Sample fabrication. (a) Step-by-step flow chart of the fabrication process. (b) Schematics of the customized RIE process. EBL: electron-beam lithography, PECVD: plasma-enhanced chemical vapour deposition, CMP: chemical-mechanical polishing. Image credit: Image credit: Xuefan Yin et al./Nature

Bo Zhen, assistant professor, department of physics and astronomy at the University of Pennsylvania said, "Imagine it as two-part glue. Zhen added, "By breaking the left-right symmetry, the topological charge is split into two half charges – the two-part glue is separated so each part can flow. By breaking the up-down symmetry, each part flows differently on the top and the bottom, so the two-part glue combines only on the bottom, eliminating radiation in that direction. It's like a leaky pipe has been fixed with a topological two-part glue."

When the bars had been tilted far enough, any radiation radiated downwards would have to be both left-circularly-polarized and right-circularly-polarized at the same time.
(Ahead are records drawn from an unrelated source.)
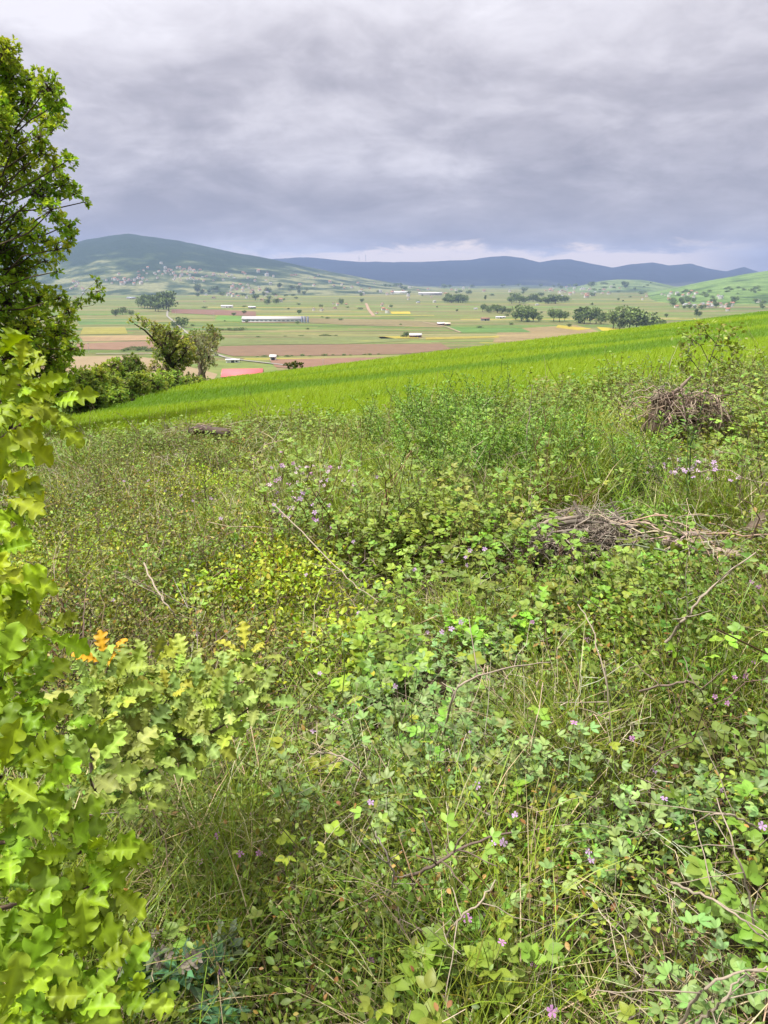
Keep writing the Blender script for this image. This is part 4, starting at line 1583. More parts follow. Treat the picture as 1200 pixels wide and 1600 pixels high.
oak = clump_plant('oak_tree', 'tall dark green oak at the left edge of the wheat rising above the hills', 'tree', OAK, 17.0, (-11.6, 17.3),   .11, (.285, .420, .042), .85, rad=.22, dy=.7)
clump_plant('oak_tree', 'low thin oak bough reaching out from behind the tall oak over the valley', 'tree', [(150, 440, 7, .7), (152, 455, 9, .8), (140, 468, 10, .9), (125, 474, 9, .8), (158, 466, 5, .6), (108, 480, 10)], 18.5, (-9.6, 18.6), .10, (.19, .31, .03), .9, rad=.05, dy=.2)

HEDGE = [([(128, 600, 20), (138, 622, 22), (120, 630, 22), (152, 632, 14)], 28, 'dark rounded bush at the near end of the hedge below the tall oak', (.070, .115, .022)),
         ([(150, 592, 16), (168, 600, 20), (160, 618, 20), (185, 622, 14)], 31, 'light green bush second from the near end of the hedge', (.120, .175, .035)),
         ([(165, 582, 12), (178, 575, 13), (158, 590, 12)], 37, 'yellowish rounded bush at the back of the hedge left of the leaning tree', (.125, .165, .03)),
         ([(195, 572, 13), (208, 566, 11), (202, 585, 15), (218, 578, 10)], 38, 'dark spreading bush in the hedge just left of the leaning tree', (.06, .09, .022)),
         ([(205, 602, 16), (222, 598, 15), (215, 615, 13), (198, 615, 13)], 35, 'leafy mid green bush in the middle of the hedge', (.105, .155, .035)),
         ([(240, 598, 14), (255, 592, 13), (250, 607, 12), (236, 610, 11)], 39, 'bright green bush in the hedge right under the leaning tree', (.120, .175, .035)),
         ([(272, 594, 13), (285, 598, 12), (265, 605, 10)], 42, 'mid green bush in the hedge right of the leaning trunk', (.105, .16, .04)),
         ([(300, 596, 12), (312, 599, 10), (293, 603, 9)], 45, 'pale green bush near the far end of the hedge', (.125, .18, .05)),
         ([(325, 600, 9), (336, 602, 6), (318, 605, 7)], 48, 'smallest bush at the far end of the hedge beside the red roof', (.11, .165, .05))]
for cl, Y, lb, cc in HEDGE:
    c0 = at_dist(cl[0][0], cl[0][1], Y)
    clump_plant('hedge_bush', lb, 'bush', cl, Y, (c0[0], Y), .15, np.array(cc) * 2.2, 3.6, fat=1.2, tmpl=T_DIA, rad=.07, group='bushes of the hedge', dy=.9)

LEAN = [(204, 499, 5, .5), (216, 496, 6, .6), (226, 505, 8, .7), (240, 512, 10, .8), (252, 520, 12), (266, 522, 13), (280, 532, 14), (268, 540, 15), (252, 540, 13, .8), (290, 546, 14), (283, 560, 14), (266, 558, 12), (296, 562, 10), (248, 556, 10, .8), (240, 530, 9, .7), (240, 574, 9, .8), (228, 582, 8, .7), (255, 578, 10, .8), (278, 576, 9)]
lt = clump_plant('leaning_tree', 'old leaning tree with crooked olive crown and dark ivy trunk behind the hedge', 'tree', LEAN, 46, (-13.2, 46), .17, (.265, .31, .085), 2.5, fat=1.15, tmpl=T_DIA, rad=.16, dy=1.0)
ai = Acc()
tp = np.array([at_dist(px, py, 45.8) for px, py in ((272, 592), (267, 575), (262, 560), (252, 545), (240, 530), (226, 516), (210, 506))])
tube(ai, tp[None], np.array([[.26, .22, .15, .10, .07, .05, .03]]), (.06, .05, .035), 7)
for fx, fy, tx, ty in ((262, 560, 280, 535), (252, 545, 262, 518), (267, 575, 290, 550), (240, 530, 236, 503)):
    L = np.array([at_dist(fx, fy, 45.8), at_dist((fx + tx) / 2 + 2, (fy + ty) / 2, 45.6), at_dist(tx, ty, 45.7)])
    tube(ai, L[None], np.array([[.10, .06, .03]]), (.06, .05, .035), 5)
n_ = 700
ta = rng.uniform(0, .30, n_) * 6
i_ = ta.astype(int)
pp = tp[i_] + (tp[i_ + 1] - tp[i_]) * (ta - i_)[:, None] + rdir(n_) * .36
place(ai, T_DIA, pp, rdir(n_), rdir(n_, .4), rnd(n_, .09, .16), vary((.045, .070, .018), n_, .25))
o = ai.build('ivy_limb', M_CROWN, lt, origin=lt.location)

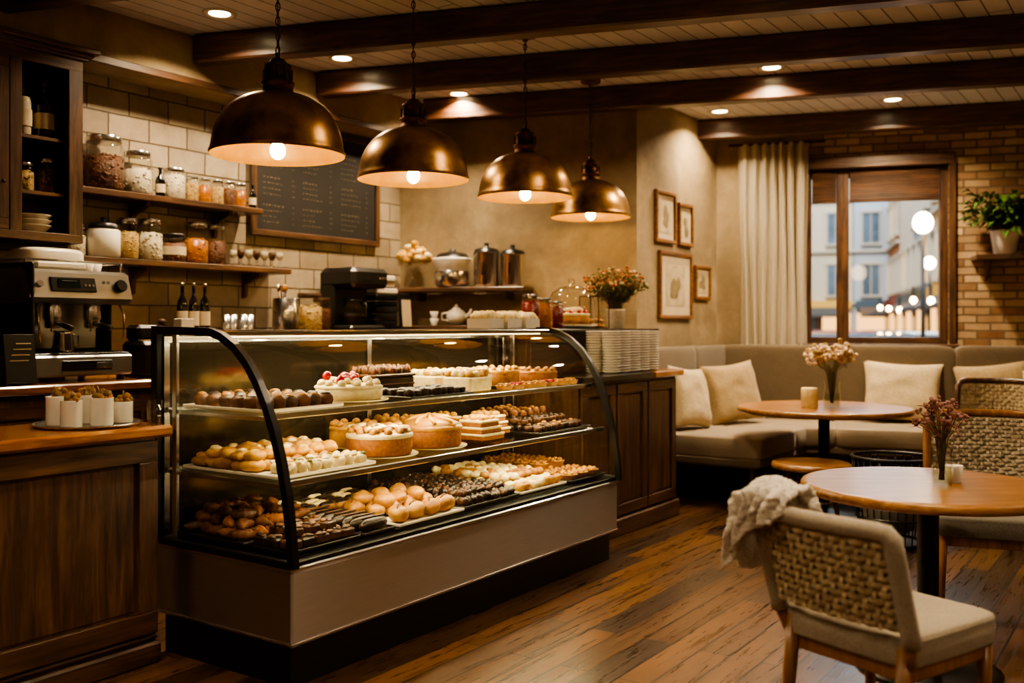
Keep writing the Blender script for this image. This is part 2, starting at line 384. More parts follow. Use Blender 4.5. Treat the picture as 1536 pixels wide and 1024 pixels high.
# ---------------------------------------------------------------- pendants
def pendant(x,y,zr):
    mb=MB('pendant_lamp',T(x,y,zr)); r=.305
    out=[(r+.006,-.012),(r+.010,0),(r+.004,.012)]+[(r*math.cos(t)**.8 if t<1.5 else .0,.012+.27*math.sin(t)) for t in [.08,.2,.35,.5,.65,.8,.95,1.1,1.22]]
    out=[(max(q[0],.075),q[1]) for q in out]
    mb.lathe(out,M['bronze'],seg=48,cap=False)
    inn=[(q[0]-.006,q[1]-.004) for q in out]; inn[0]=(out[0][0],out[0][1])
    mb.lathe(inn,M['shadein'],seg=48,cap=False)
    zt=out[-1][1]
    mb.lathe([(.10,zt-.01),(.085,zt+.012),(.072,zt+.02),(.070,zt+.05),(.078,zt+.055),(.078,zt+.065),(.064,zt+.07),(.058,zt+.13),(.064,zt+.135),(.064,zt+.145),(.045,zt+.155),(.03,zt+.175),(.012,zt+.18),(.012,zt+.205)],M['bronzed'],seg=28)
    for k in range(8):
        a=k*PI/4; mb.box((.066*math.cos(a),.066*math.sin(a),zt+.10),(.01,.006,.05),M['bronzed'],X=RZ(math.degrees(a)))
    mb.lathe([(.03,.15),(.035,.13),(.03,.06),(.018,.05)],M['bronzed'],seg=16)
    mb.blob((0,0,.012),(.036,.036,.042),M['bulb'],16,12)
    z=zt+.205; top=CZ-zr-.03; n=int((top-z)/.034)
    for k in range(n+1):
        zc=z+.012+k*(top-z)/n; pts=[]
        for i in range(12):
            t=2*PI*i/12; pts.append((.010*math.cos(t),0,.022*math.sin(t)))
        mb.tube(pts,.0032,M['bronzed'],5,True,X=T(0,0,zc)@RZ(90*(k%2)))
    mb.tube([(.004,.004,z),(-.004,.004,(z+top)/2),(.002,.004,top)],.003,M['black'],5)
    mb.lathe([(.015,CZ-zr-.055),(.02,CZ-zr-.04),(.075,CZ-zr-.025),(.08,CZ-zr-.001)],M['bronzed'],seg=28)
    mb.done()
pendant(-1.10,4.54,2.215);pendant(-.554,5.43,2.235);pendant(.087,6.36,2.26);pendant(.615,7.56,2.265)

# ---------------------------------------------------------------- display case
CL=2.6; CD=.86
prof=[(0.0,.475),(.012,.60),(.035,.75),(.068,.88),(.105,.99),(.15,1.09),(.20,1.175),(.26,1.25),(.33,1.31),(.41,1.352),(.48,1.37)]
mb=MB('pastry_display_case',SHOP)
mb.box((CL/2,CD/2,.085),(CL-.06,CD-.08,.17),M['black'])
mb.box((CL/2,CD/2,.315),(CL,CD,.29),M['steel'],.008)
mb.box((CL/2,CD/2,.468),(CL+.016,CD+.012,.02),M['chrome'],.006)
mb.box((CL/2,CD/2,.182),(CL+.008,CD+.008,.012),M['chrome'],.003)
mb.box((CL/2,CD/2,.484),(CL-.02,CD-.03,.016),M['black'],.003)
def gl(a,b):
    k=b*(len(prof)-1); i=min(int(k),len(prof)-2); f=k-i
    return (.01+a*(CL-.02),prof[i][0]*(1-f)+prof[i+1][0]*f,prof[i][1]*(1-f)+prof[i+1][1]*f)
mb.grid(gl,1,20,M['glass'])
for x in(.012,CL-.012):
    pts=[(x,d,z) for d,z in prof]+[(x,CD-.02,1.37),(x,CD-.02,.475)]
    mb.add(pts,[list(range(len(pts)))],M['glass'],False)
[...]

As no radiation could ever satisfy this constraint, radiation should not be emitted downwards - and least for a perfectly constructed device. Hence, the topological considerations meant that radiation radiated upwards had to have the opposite polarization to radiation emitted downwards.

Further, researchers claimed that the actual device sent thousands of times more optical power upwards than downwards.

Commenting on their new optical device, Jin said, Experimentally, we found that radiation towards the bottom is 500 times weaker than radiation towards the top in our device, minimizing energy loss." Jin added, "In addition, our design is very robust to fabrication errors. One limiting factor in our current design is the bandwidth. Right now, we can cover about 26nm, which is decent but not optimal, and our next step is to further improve this to 200nm."

The authors expect applications both in helping light travel more efficiently at short distances, such as between an optical fiber cable and a chip in a server, and over longer distances, such as long-range Lidar systems.